PS. Switzerland may seem like a small and unimportant country, but the message here also has important implications for Japan and the Eurozone.
PPS. David Beckworth recently interviewed me on what I am now calling the “Princeton School” of macroeconomics. I plan to write a paper on this topic.
READER COMMENTS
A
Jan 11 2021 at 7:34pm
I’ve seen charts showing a high r^2 between fertility rates and sovereign real rates. Do you agree with the implied relationship? If so, would central bank in a country with declining fertility expect rising base money demand, forcing them to increase inflation tolerance to maintain a given monetary goal?
Scott Sumner
Jan 12 2021 at 2:25pm
Yes, there’s some correlation there. Central banks don’t have to increase their inflation target in that situation . But if they don’t then they need to be willing to accept a huge increase in the size of their balance sheet.
Dan K
Jan 11 2021 at 11:18pm
Is there any reason a central bank finding itself in the Swiss predicament couldn’t just announce “Hey everybody, it’s seigniorage time!” until (expected) inflation gets to 2%? Presumably if they didn’t want to seem too profligate they could even just send out checks to citizens or as foreign aid. That’s something I just haven’t been able to understand about the last 10 years of monetary policy (or 30 if you count Japan). It seems like such an easy, presumably popular way out of low inflation. Sure the gold bugs would howl, but they’re not exactly happy as it is.
Scott Sumner
Jan 12 2021 at 2:23pm
There’s no doubt the Swiss and Japanese could hit their 2% inflation target. They are simply unwilling to take the steps necessary to do so.
Thomas Hutcheson
Jan 12 2021 at 6:23am
My frustration is with talk about the”state” of policy rather than policy recommendations. I do not care if the “state” is expansionary or contractionary. Tell me if it needs to be more so or less so, given the “other things equal.”
Matthias
Jan 13 2021 at 5:22am
Scott, please tell me if I’m wrong?:
Another alternative that combines low inflation with small central bank balance sheets would be to loosen restrictions on private money creation?

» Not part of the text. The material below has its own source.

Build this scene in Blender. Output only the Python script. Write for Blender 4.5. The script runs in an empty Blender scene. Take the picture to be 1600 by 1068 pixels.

My model here is Scotland in its free banking era, when there was famously scarcely any gold in the country.
The better bank deposits and bank issued notes can substitute for base money, be that gold or official Swiss Frank, the smaller the volume of base money held by the general public?
(I assume that given sufficiently flexible regulations, competition between private Swiss banks would lead them to figure out how to make deposits and cash that’s more attractive to people than base money. Just like they managed to do in Scotland.)
Scott Sumner
Jan 13 2021 at 12:12pm
Maybe, but that sort of defeats the purpose of reducing the central bank balance sheet. People worry about the risk associated with the big balance sheets, but the currency portion is the one part of the balance sheet that is relatively low risk. That’s because currency demand doesn’t tend to fall very much when you exit a zero bound situation. Reserve demand does fall sharply when rates rise, and central banks need to either sell off bonds (possibly at a loss) or pay interest on bank reserves.
Todd Moodey
Jan 14 2021 at 9:02am
Scott–
Somewhat tangentially, which introductory text(s) would you recommend for monetary economics and policy? I don’t mind a work that moves to complicated topics and uses some math, but it’s important that it lays out basic and fundamental principles clearly and comprehensively before doing so. I find that when I am confused about, or misunderstand an issue, it’s almost always because I’ve got a basic concept wrong. (if you’ve addressed this previously, my apologies, and please point me to the reference.)
By the way, I appreciate your always civil tone in responding to as many comments as you do. We need more of that today!